No entanto, quando estes mesmos indivíduos, depois de darem mostra de uma preparação digna de um comando de forças especiais, mudam de veículo, “esquecem” no primeiro auto – segundo a versão da polícia – um documento de identidade. E assim, assinam oficialmente o atentado. Em poucas horas, o mundo inteiro conhecerá seus nomes e suas biografias: “dois delinquentes de pouca envergadura, radicalizados, conhecidos pela polícia e serviços de inteligência franceses”.

Diante dos fatos que estão sendo definidos como “o 11 de Setembro da França”, não é possível deixar de recordar o sucedido no 11 de Setembro norte-americano, quando – apenas algumas horas após o atentado contra as Torres Gêmeas – circularam os nomes e biografias das pessoas designadas como autores do atentado e integrantes da Al Qaeda. Também nos Estados Unidos, quando o presidente Kennedy foi assassinato, o suposto assassino foi descoberto de imediato. E algo idêntico ocorreu na Itália, no massacre da Piazza Fontana. É perfeitamente legítima, portanto, a suspeita de que, por trás do atentado ocorrido na França, possa estar o longo braço dos serviços secretos.

Os dois supostos autores da matança de Paris, se são precisas suas biografias, pertencem ao mundo subterrâneo criado pelos serviços secretos ocidentais – inclusive os da França –, que em 2011 financiaram, treinaram e armaram, na Líbia, diversos grupos islâmicos, pouco antes qualificados de terroristas.

Entre estes grupos, encontravam-se precisamente os primeiros núcleos do futuro Emirado Islâmico (ISIS). Segundo uma investigação do New York Times publicada em março de 2013, os serviços secretos ocidentais ofereceram-lhes armamento através de uma rede organizada pela CIA. Depois de haverem participado da derrubada de Muamar Kadhafi, foram enviados à Síria, para tentar derrocar o presidente Assad e posteriormente para atacar o Iraque, no momento exato em que o governo de Al-Maliki afastava-se do Ocidente e se aproximava de Pequim e Moscou.

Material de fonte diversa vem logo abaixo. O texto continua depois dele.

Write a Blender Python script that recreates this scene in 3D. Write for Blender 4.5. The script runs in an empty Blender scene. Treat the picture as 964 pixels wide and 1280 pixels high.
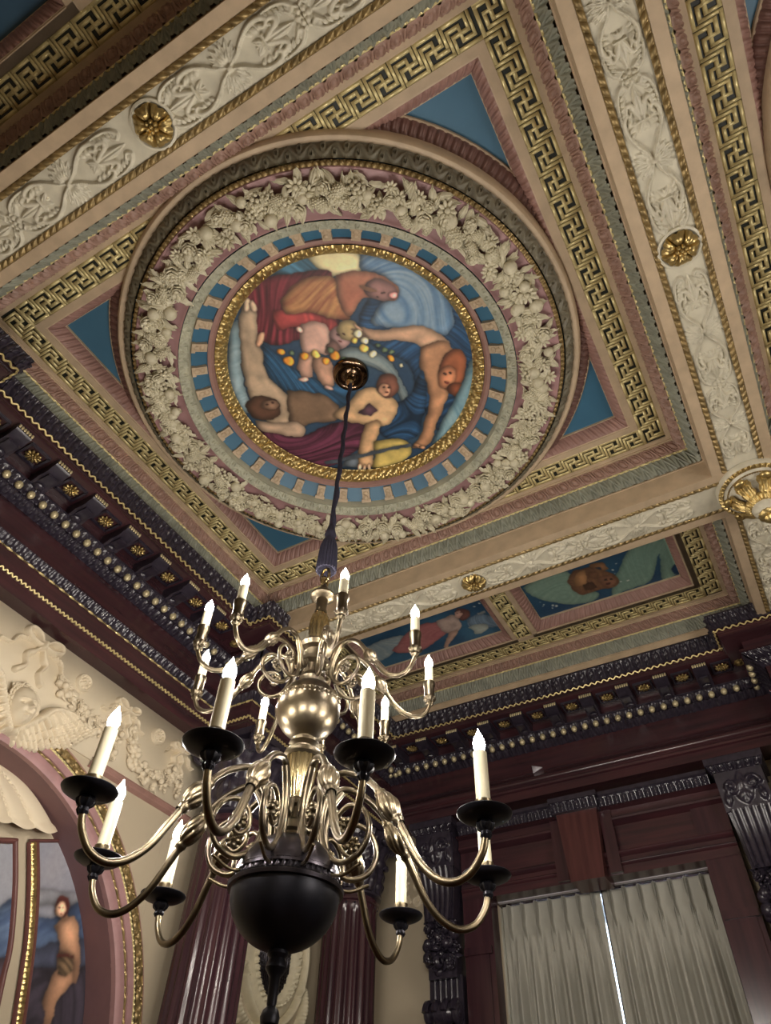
import bpy, math, random
import numpy as np
from mathutils import Matrix, Vector
PI = math.pi; A = np.array
random.seed(7); rng = np.random.default_rng(7)
sc = bpy.context.scene; COL = sc.collection
ZO = 1.6                                   # eye height; heights below are written relative to the eye

# ================================================================ camera, world, exposure
RM = A([[0.86948394, 0.49313578, 0.02854433],
        [-0.35022015, 0.65618828, -0.66840316],
        [-0.34834397, 0.57116902, 0.74325126]])
FPX = 873.3
cam = bpy.data.cameras.new('camera'); cam.sensor_fit = 'VERTICAL'; cam.sensor_height = 36.0
cam.lens = FPX * 36 / 1280; cam.clip_start = .05
camo = bpy.data.objects.new('camera', cam); COL.objects.link(camo); sc.camera = camo
camo.matrix_world = Matrix([[RM[0][0], -RM[1][0], -RM[2][0], 0], [RM[0][1], -RM[1][1], -RM[2][1], 0],
                            [RM[0][2], -RM[1][2], -RM[2][2], ZO], [0, 0, 0, 1]])
w = bpy.data.worlds.new('world'); sc.world = w; w.use_nodes = True
w.node_tree.nodes['Background'].inputs[0].default_value = (.62, .80, 1, 1)
w.node_tree.nodes['Background'].inputs[1].default_value = 2.2
vs = sc.view_settings; sc.display_settings.display_device = 'sRGB'
vs.view_transform = 'Standard'; vs.look = 'None'; vs.gamma = 1; vs.use_curve_mapping = False
vs.exposure = 2.4
BULB = 95.0
sc.cycles.max_bounces = 8; sc.cycles.diffuse_bounces = 4; sc.cycles.use_denoising = True
sc.cycles.sample_clamp_indirect = 6.0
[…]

O Emirado Islâmico, nascido em 2013, recebe financiamento da Arábia Saudita, Qatar, Kuwait e Turquia, países que além disso facilitam – junto com a Jordânia – o trânsito do grupo através de seus territórios. E não se deve esquecer que os países mencionados são, todos, aliados muito próximos dos Estados Unidos e demais potências ocidentais, incluindo a França. Isso não significa que a massa dos membros dos grupos islamitas, que frequentemente provêm de distintos países ocidentais, tenham consciência desta cumplicidade. De qualquer maneira, é altamente provável que se escondam, atrás dos terroristas, agentes secretos ocidentais e árabes, especialmente treinados na realização deste tipo de operações.

Enquanto se esperam novos elementos capazes de esclarecer a verdadeira origem do massacre perpetrado na França, parece lógico perguntarmos: Quem se beneficia com tudo isso?

A resposta pode ser deduzida do que declarou Nicolas Sarkozy, o mesmo que – quando presidente da França – foi um dos principais artífices do respaldo aos grupos islâmicos que participara na guerra de agressão à Líbia. Sarmkozy qualificou o atentado de Paris como uma “guerra declarada contra a civilização, que tem a responsabilidade de se defender”.

Busca-se assim convencer a opinião pública de que o Ocidente está em guerra contra aqueles que querem destruir a “civilização”. Implica que o Ocidente representa a “civilização” e, por isso, precisa defender-se, ampliando suas forças militares e enviando-as a todos os lugares onde surja esta “ameaça”.

Trata-se, assim, de converter a dor das massas pelas vítimas do massacre em mobilização a favor da guerra. O Davi, coberto em Florença com um véu negro, em sinal de luto, está chamado agora a empunhar a espada na nova Santa Cruzada.